Schubert's extended melodrama "Die Bürgschaft" (The Bond), a tale of
derring-do, extols the Enlightenment virtues of loyalty triumphing over
tyranny – shades of Beethoven's “Fidelio” – and it received a vibrant,
palpitating performance from Kaufmann, visibly living and acting out every
twist of Schiller's unlikely tale. The ‘bond’ of the title concerns a friend
standing in for a man condemned to death by a tyrant who eventually is
himself so affected by the bond of friendship between the two men that he
commutes the sentence and asks to join the club as the third member.
Kaufmann, singing from memory, gave it the works, a larger-than-life
quasi-operatic performance that made for edge-of-seat listening.
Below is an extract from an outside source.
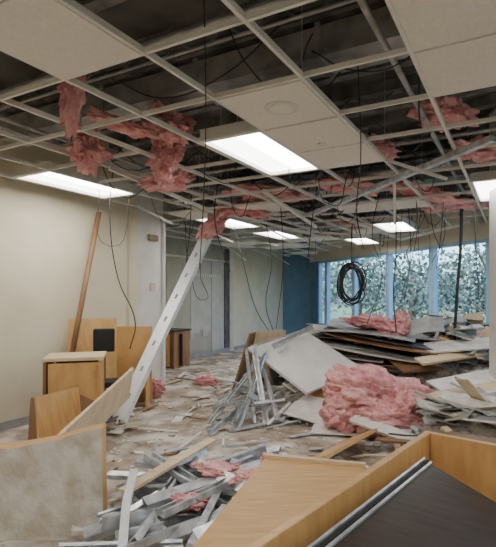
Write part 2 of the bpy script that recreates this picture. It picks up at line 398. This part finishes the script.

Kaufmann’s voice has developed and now has a baritonal quality. At the top
of his register when singing softy he sometimes seems to adopt something
close to sprechtstimme and if one craved a more perfect legato, this was
spellbinding singing nonetheless. Kaufmann was hugely aided by Deutsch's
wholly idiomatic contribution – there is a moment just before the Ballad's
end ("Kill me, hangman" he cried, "It is I, for whom he stood surety") when
the piano evokes the hushed shock of the crowd with the simplest descending
octaves; here and in the postlude, Deutsch achieved a quintessential
simplicity characteristic only of the greatest artists.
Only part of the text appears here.